ETASSUM52120 - Enterprise Management Incentives (EMI): Excluded activities: Leasing of certain ships

Paragraphs 16(d) & 18, Schedule 5 of the Income Tax (Earnings and Pensions) Act 2003 (ITEPA)

Leasing, including letting ships on charter or other assets on hire, is an excluded trade for EMI, with the exception of the leasing of certain ships.

The leasing of land will not normally be part of a trade at all. Activities that are covered by this exclusion include such activities as furnished letting and the letting of holiday caravans, where they amount to trading .

The leasing of other assets, and letting assets on hire

This is defined in the statute as including letting ships on charter (though this exclusion is subject to an exception, which is set out in (paragraph 18 Schedule 5 ITEPA,) and letting other assets on hire. It thus covers any trading activity which consists in allowing the customer the use of the trader’s property. Examples are television rental, video hire and the provision of self-storage warehousing facilities. It applies where, subject to reasonable conditions imposed by the trader, the customer is free to use the property for the purpose for which it is intended.

One area which has been found to give rise to difficulty is what is, and what is not, car hire.
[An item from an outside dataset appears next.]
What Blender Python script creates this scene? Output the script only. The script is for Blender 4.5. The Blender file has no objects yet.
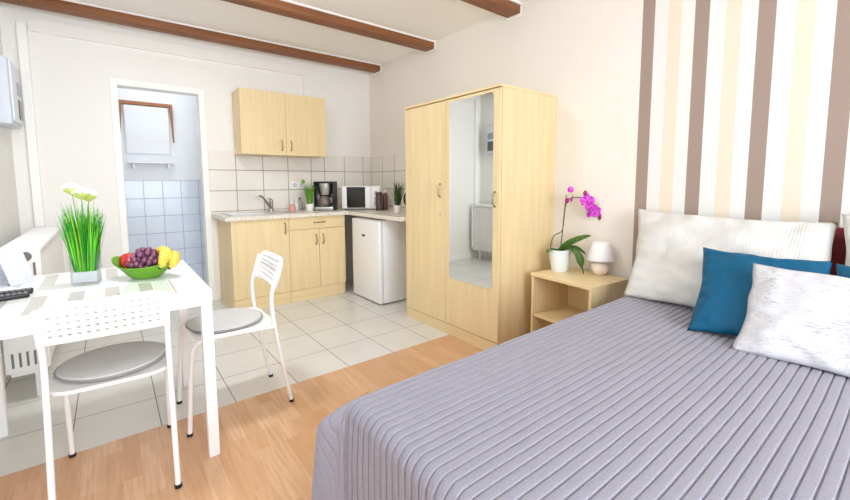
import bpy, bmesh, math, random
from mathutils import Vector, Matrix, noise
random.seed(7)
PI = math.pi
col = bpy.context.scene.collection
sc = bpy.context.scene

# ------------------------------------------------------------------ helpers
def lin(c):
    return tuple(((v/12.92) if v <= .04045 else ((v+.055)/1.055)**2.4) for v in [x/255 for x in c])

def mat(name, rgb, rough=.5, metal=0, **kw):
    m = bpy.data.materials.new(name); m.use_nodes = True
    b = m.node_tree.nodes['Principled BSDF']
    b.inputs['Base Color'].default_value = (*lin(rgb), 1)
    b.inputs['Roughness'].default_value = rough
    b.inputs['Metallic'].default_value = metal
    for k, v in kw.items():
        b.inputs[k.replace('_', ' ')].default_value = v
    return m

class N:
    """small node-tree builder"""
    def __init__(s, m): s.m = m; s.t = m.node_tree; s.b = s.t.nodes['Principled BSDF']
    def n(s, kind, **kw):
        x = s.t.nodes.new(kind)
        for k, v in kw.items(): setattr(x, k, v)
        return x
    def l(s, a, b): s.t.links.new(a, b)
    def coord(s, which='Object', scale=(1, 1, 1), rot=(0, 0, 0), loc=(0, 0, 0)):
        c = s.n('ShaderNodeTexCoord'); mp = s.n('ShaderNodeMapping')
        mp.inputs['Scale'].default_value = scale; mp.inputs['Rotation'].default_value = rot
        mp.inputs['Location'].default_value = loc
        s.l(c.outputs[which], mp.inputs['Vector']); return mp.outputs[0]
    def math(s, op, a, b=None, clamp=False):
        x = s.n('ShaderNodeMath', operation=op); x.use_clamp = clamp
        for i, v in enumerate((a, b)):
            if v is None: continue
            if isinstance(v, (int, float)): x.inputs[i].default_value = v
            else: s.l(v, x.inputs[i])
        return x.outputs[0]
    def mix(s, f, a, b):
        x = s.n('ShaderNodeMix', data_type='RGBA')
        if isinstance(f, (int, float)): x.inputs[0].default_value = f
        else: s.l(f, x.inputs[0])
        for i, v in ((6, a), (7, b)):
            if isinstance(v, tuple): x.inputs[i].default_value = (*lin(v), 1)
            else: s.l(v, x.inputs[i])
        return x.outputs[2]
    def noise(s, vec, scale, detail=3, rough=.5):
        x = s.n('ShaderNodeTexNoise'); x.inputs['Scale'].default_value = scale
        x.inputs['Detail'].default_value = detail; x.inputs['Roughness'].default_value = rough
        s.l(vec, x.inputs['Vector']); return x.outputs[0]
    def ramp(s, f, lo, hi):
        x = s.n('ShaderNodeMapRange'); x.inputs[1].default_value = lo; x.inputs[2].default_value = hi
        s.l(f, x.inputs[0]); return x.outputs[0]
    def bump(s, h, strength=.3, dist=.01):
        x = s.n('ShaderNodeBump'); x.inputs['Strength'].default_value = strength
        x.inputs['Distance'].default_value = dist
        s.l(h, x.inputs['Height']); s.l(x.outputs[0], s.b.inputs['Normal'])
    def base(s, c): s.l(c, s.b.inputs['Base Color'])

def build(name, bm, m, parent=None, smooth=False, label=None):
    me = bpy.data.meshes.new(name); bmesh.ops.recalc_face_normals(bm, faces=bm.faces)
    bm.to_mesh(me); bm.free()
    if isinstance(m, (list, tuple)):
        for q in m: me.materials.append(q)
    else: me.materials.append(m)
    if smooth:
        me.shade_smooth()
        if smooth != 'all': me.set_sharp_from_angle(angle=math.radians(38))
    o = bpy.data.objects.new(name, me); col.objects.link(o)
    if parent: o.parent = parent
    if label: o['label'] = label
    return o

def tag(o, label, cat, group=None):
    o['label'] = label; o['category'] = cat
    if group: o['group'] = group
    return o

def thing(name, label, cat, loc=(0, 0, 0), rz=0, group=None):
    o = bpy.data.objects.new(name, None); col.objects.link(o)
    o.empty_display_size = .05
    o.location = loc; o.rotation_euler = (0, 0, rz)
    return tag(o, label, cat, group)

def struct(name, bm, m, smooth=False):
    o = build(name, bm, m, smooth=smooth); o['kind'] = 'structure'; return o

def B(): return bmesh.new()

def box(bm, x0, x1, y0, y1, z0, z1, bev=0, seg=2, mi=0, M=None):
    r = bmesh.ops.create_cube(bm, size=1)
    vs = r['verts']
    for v in vs:
        v.co = Vector((x0+(v.co.x+.5)*(x1-x0), y0+(v.co.y+.5)*(y1-y0), z0+(v.co.z+.5)*(z1-z0)))
    fs = set(f for v in vs for f in v.link_faces)
    if bev:
        es = list(set(e for v in vs for e in v.link_edges))
        rr = bmesh.ops.bevel(bm, geom=es, offset=bev, segments=seg, profile=.5, affect='EDGES', clamp_overlap=True)
        vs = list(set(v for f in rr['faces'] for v in f.verts) | set(v for v in vs if v.is_valid))
        fs = set(f for v in vs for f in v.link_faces)
    for f in fs: f.material_index = mi
    if M:
        for v in vs: v.co = M @ v.co
    return vs

def lathe(bm, prof, seg=32, c=(0, 0, 0), axis='z', M=None, mi=0, sx=1, sy=1):
    """prof: list of (r,z)"""
    rings = []
    for r, z in prof:
        if r < 1e-6:
            rings.append([bm.verts.new((0, 0, z))])
        else:
            rings.append([bm.verts.new((r*sx*math.cos(2*PI*k/seg), r*sy*math.sin(2*PI*k/seg), z)) for k in range(seg)])
    for a, b in zip(rings, rings[1:]):
        for k in range(seg):
            j = (k+1) % seg
            if len(a) == 1 and len(b) == 1: continue
            if len(a) == 1: f = bm.faces.new((a[0], b[k], b[j]))
            elif len(b) == 1: f = bm.faces.new((a[k], a[j], b[0]))
            else: f = bm.faces.new((a[k], a[j], b[j], b[k]))
            f.material_index = mi
    vs = [v for r in rings for v in r]
    T = Matrix.Translation(c)
    if axis == 'x': T = T @ Matrix.Rotation(PI/2, 4, 'Y')
    if axis == 'y': T = T @ Matrix.Rotation(-PI/2, 4, 'X')
    if M: T = M @ T
    for v in vs: v.co = T @ v.co
    return vs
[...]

The question to be considered here is whether the person using the car is the company or the company’s customer. On the one hand the company may itself use the car to provide a transportation service for customers. On the other hand the company may provide the car to the customer as a transportation facility, for use by the customer. The latter activity constitutes hire of an asset. A taxi service is likely to be a transportation service. By contrast, what is offered by a company providing chauffeured car hire is likely to be a transportation facility; the fact that the customer is not personally driving the car does not mean that that person is not the person using the car. But what is important is not the label “taxi service” or “chauffeured car hire” but the true nature of the contract between the parties.

The leasing or chartering of ships is a qualifying trade if all the following conditions are satisfied:

  • The ships concerned must not be offshore installations (or, if the shares are issued before 6 April 2004 oil rigs), or pleasure craft as defined in the legislation
  • Every ship let on charter must be beneficially owned by the company (that is, not chartered in from another company), and must be registered in the UK.
  • The company must be solely responsible for arranging the marketing of the services of its ships (for example, arranging charters).
  • every letting of ships by the company is for a period of 12 months or less and there is no provision to extend this other than by the choice of the person chartering the ship,
  • All lettings must be by way of bargains made at arm’s length. Lettings must not be to a person connected with the company, except that they may be made to another member of the same group.
  • Throughout the period of the charter, the company must be responsible as principal for taking all management decisions in relation to the ship, except for decisions on matters of husbandry (which includes the supply of crew, provisions, stores and spare parts), and must be responsible for defraying all expenses in relation to the ship other than those incidental to a particular voyage or to the employment of the ship.
  • No arrangements must exist whereby a person other than the company could be made responsible for the matters listed at the above bullet.

For these purposes, ships do not include offshore installations (such as oil rigs) or pleasure craft. Pleasure craft means any ship of a kind primarily used for sport or recreation.